[Proj] Re: Transverse or oblique width-adjusted Aitoff or Hammer-Aitoff for oblong regions.

strebe at aol.com strebe at aol.com
Thu Jul 17 18:19:52 EDT 2008

 Mr. Ossipoff:

The technique of "meridian multiplying" has been exploited in several equal-area projections, such as Hammer, Eckert-Greiffendorf, and Strebe's heart. The meridian multiplication coupled with the x-axis compression retains the the projection's equivalence and tends to stretch the isocols (level curves of angular distortion) east-west with respect to the original graticule at the expense of their north-south extent. By original graticule, I mean before applying any coordinate transformations to obtain an oblique or transverse aspect.

Meridian multiplying has also been used in compromise projections such as Aitoff, as you note. In the case of compromise projections the utility is less clear. Distortion is characterized by both the areal inflation and angular distortion; typically they do not coincide if they are not circular, and in those cases they are often perpendicular to each other. That is, if the isocols of angular distortion are ovals flattened horizontally, then isocols of areal inflation will tend to be ovals flattened vertically. Hence meridian multiplying to favor a region whose extent is 3:1 east-west may improve its angular distortion but degrade its areal inflation throughout that region. There is no natural or commonly recognized method of comparing angular distortion to areal inflation, so there is no natural way of deciding whether the operation resulted in any improvement. One could study the results to see if, for example, distance measurements throughout the region improved statistically. Methods to do that come with some controvery over how distance measurements should be distributed, but it at least it can all be kept scientific as long as all assumptions are noted explicitly.

-- daan Strebe



-----Original Message-----
From: Michael Ossipoff <mikeo2106 at msn.com>
To: proj at lists.maptools.org
Sent: Thu, 17 Jul 2008 5:17 am
Subject: [Proj] Transverse or oblique width-aduusted Aitoff or Hammer-Aitoff for oblong regions.

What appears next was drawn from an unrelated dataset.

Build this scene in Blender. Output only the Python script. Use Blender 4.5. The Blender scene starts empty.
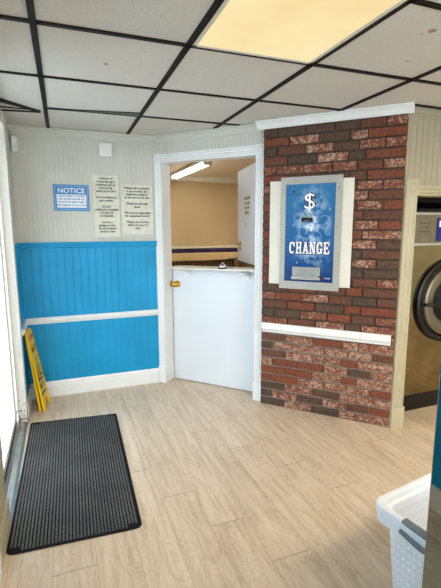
import bpy, bmesh, math, random
from mathutils import Vector, Matrix
random.seed(7)
SC = bpy.context.scene
COL = SC.collection
# ------------------------------------------------------------------ camera
CAMH = 1.4274
pitch, roll, yaw, FPX = .1588, -.003, .3678, 416.83
_F = Vector((math.sin(yaw)*math.cos(pitch), math.cos(yaw)*math.cos(pitch), -math.sin(pitch)))
_R = Vector((math.cos(yaw), -math.sin(yaw), 0)); _U = _R.cross(_F)
_R2 = _R*math.cos(roll)+_U*math.sin(roll); _U2 = _U*math.cos(roll)-_R*math.sin(roll)
cam = bpy.data.cameras.new('camera'); camo = bpy.data.objects.new('camera', cam); COL.objects.link(camo)
cam.sensor_fit = 'HORIZONTAL'; cam.sensor_width = 36; cam.lens = FPX/441*36; cam.clip_start = .02
m = Matrix((_R2, _U2, -_F)).transposed().to_4x4(); m.translation = (0, 0, CAMH); camo.matrix_world = m
SC.camera = camo
# ------------------------------------------------------------------ world, daylight, exposure
w = bpy.data.worlds.new('sky'); SC.world = w; w.use_nodes = True
bg = w.node_tree.nodes['Background']; bg.inputs[0].default_value = (.97, .98, 1, 1); bg.inputs[1].default_value = 6.6
SC.view_settings.view_transform = 'Standard'; SC.view_settings.look = 'None'
SC.view_settings.gamma = 1; SC.view_settings.use_curve_mapping = False
SC.view_settings.exposure = 0.14
def area(name, loc, rot, sx, sy, power, col, spread=math.pi):
    l = bpy.data.lights.new(name, 'AREA'); l.shape = 'RECTANGLE'; l.size = sx; l.size_y = sy
    l.energy = power; l.color = col; l.spread = spread
    o = bpy.data.objects.new(name, l); COL.objects.link(o); o.location = loc; o.rotation_euler = rot
    return o
# the sky lights the shop through the shop windows and the glass door; portals only guide the sampling
def portal(loc, rot, sx, sy):
    o = area('daylight_portal', loc, rot, sx, sy, 1, (1, 1, 1)); o.data.cycles.is_portal = True
portal((1.75, -3.02, 1.225), (math.radians(90), 0, math.radians(180)), 3.8, 1.85)
portal((-.37, -1.2, 1.3), (math.radians(90), 0, math.radians(90)), 2.6, 1.6)
portal((-.41, 2.65, 1.05), (math.radians(90), 0, math.radians(90)), 1.15, 2.15)
# unseen overhead fill lights, added to brighten and warm the shop; no fixtures built
area('overhead_fill', (1.95, .0, 2.17), (0, 0, 0), 1.2, .6, 54, (1, .88, .70))
area('overhead_fill', (.9, -1.6, 2.17), (0, 0, 0), .6, 1.2, 52, (1, .88, .70))
area('overhead_fill', (3.1, .9, 2.17), (0, 0, 0), .6, 1.2, 8, (1, .85, .62))
area('office_fill', (2.45, 4.5, 2.16), (0, 0, 0), .5, 1.0, 18, (1, .86, .66))  # unseen fill light added to brighten the back room

# ------------------------------------------------------------------ node helpers
def lin(c):
    c = c/255.
    return c/12.92 if c <= .04045 else ((c+.055)/1.055)**2.4
def rgb(r, g, b): return (lin(r), lin(g), lin(b), 1)
class NT:
    def __init__(s, name):
        s.m = bpy.data.materials.new(name); s.m.use_nodes = True
        s.t = s.m.node_tree; s.n = s.t.nodes; s.b = s.n['Principled BSDF']
    def new(s, typ, **kw):
        nd = s.n.new(typ)
        for k, v in kw.items(): setattr(nd, k, v)
        return nd
    def link(s, a, b): s.t.links.new(a, b)
    def coord(s, scale=(1, 1, 1), out='Object'):
        tc = s.new('ShaderNodeTexCoord'); mp = s.new('ShaderNodeMapping'); mp.inputs['Scale'].default_value = scale
        s.link(tc.outputs[out], mp.inputs[0]); return mp.outputs[0]
    def noise(s, vec, scale, detail=3, rough=.5):
        n = s.new('ShaderNodeTexNoise'); n.inputs['Scale'].default_value = scale
        n.inputs['Detail'].default_value = detail; n.inputs['Roughness'].default_value = rough
        if vec: s.link(vec, n.inputs['Vector'])
        return n.outputs['Fac']
    def ramp(s, fac, stops):
        r = s.new('ShaderNodeValToRGB'); e = r.color_ramp.elements
        e[0].position, e[0].color = stops[0]; e[1].position, e[1].color = stops[-1]
        for p, c in stops[1:-1]:
            x = e.new(p); x.color = c
        s.link(fac, r.inputs[0]); return r.outputs[0]
    def mix(s, fac, a, b, blend='MIX'):
        mx = s.new('ShaderNodeMix', data_type='RGBA', blend_type=blend)
        for v, i in ((fac, 0), (a, 6), (b, 7)):
            if hasattr(v, 'default_value') or hasattr(v, 'links'): s.link(v, mx.inputs[i])
            else: mx.inputs[i].default_value = v
        return mx.outputs[2]
    def math(s, op, a, b=None, clamp=False):
        mt = s.new('ShaderNodeMath', operation=op, use_clamp=clamp)
        for i, v in enumerate((a, b)):
            if v is None: continue
            if hasattr(v, 'links'): s.link(v, mt.inputs[i])
            else: mt.inputs[i].default_value = v
        return mt.outputs[0]
    def bump(s, h, strength, dist=.002):
        b = s.new('ShaderNodeBump'); b.inputs['Strength'].default_value = strength; b.inputs['Distance'].default_value = dist
        s.link(h, b.inputs['Height']); s.link(b.outputs[0], s.b.inputs['Normal'])
    def base(s, v):
        if hasattr(v, 'links'): s.link(v, s.b.inputs['Base Color'])
        else: s.b.inputs['Base Color'].default_value = v
        return s
    def set(s, rough=.5, metal=0, spec=.5):
        s.b.inputs['Roughness'].default_value = rough; s.b.inputs['Metallic'].default_value = metal
        s.b.inputs['Specular IOR Level'].default_value = spec; return s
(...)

When mapping an oblong or oval region, a region with unequal dimensions, a 
region that isn't close to being circular or square, and when linearity and 
conformality aren't needed, then why not use a transverse or oblique Aitoff or 
Aitoff-Hammer projection, centered in the mapped regiion?

Where Aitoff and Aitoff-Hammer multiply the azimuthal's X dimension by 2 (and 
change the grid the accordingly), here we multiply by a factor appropriate for 
the region's shape. If the region has one dimension 3.5 times its other 
dimension, then multiply by 3.5 instead of 2. Of course the projection's 
"equator" is along the region's long dimension, and the projection's center is 
at the center of the region.

The choice between Aitoff and Hammer-Aitoff would depend on whether or not 
equal-area is needed.

As I've said before, I suggest that, for general purpose maps of countries or 
states, equal area is a poor choice.

As I said when I proposed Apianus II, this obvious idea has probably been 
proposed before. If so, I'm proposing it again.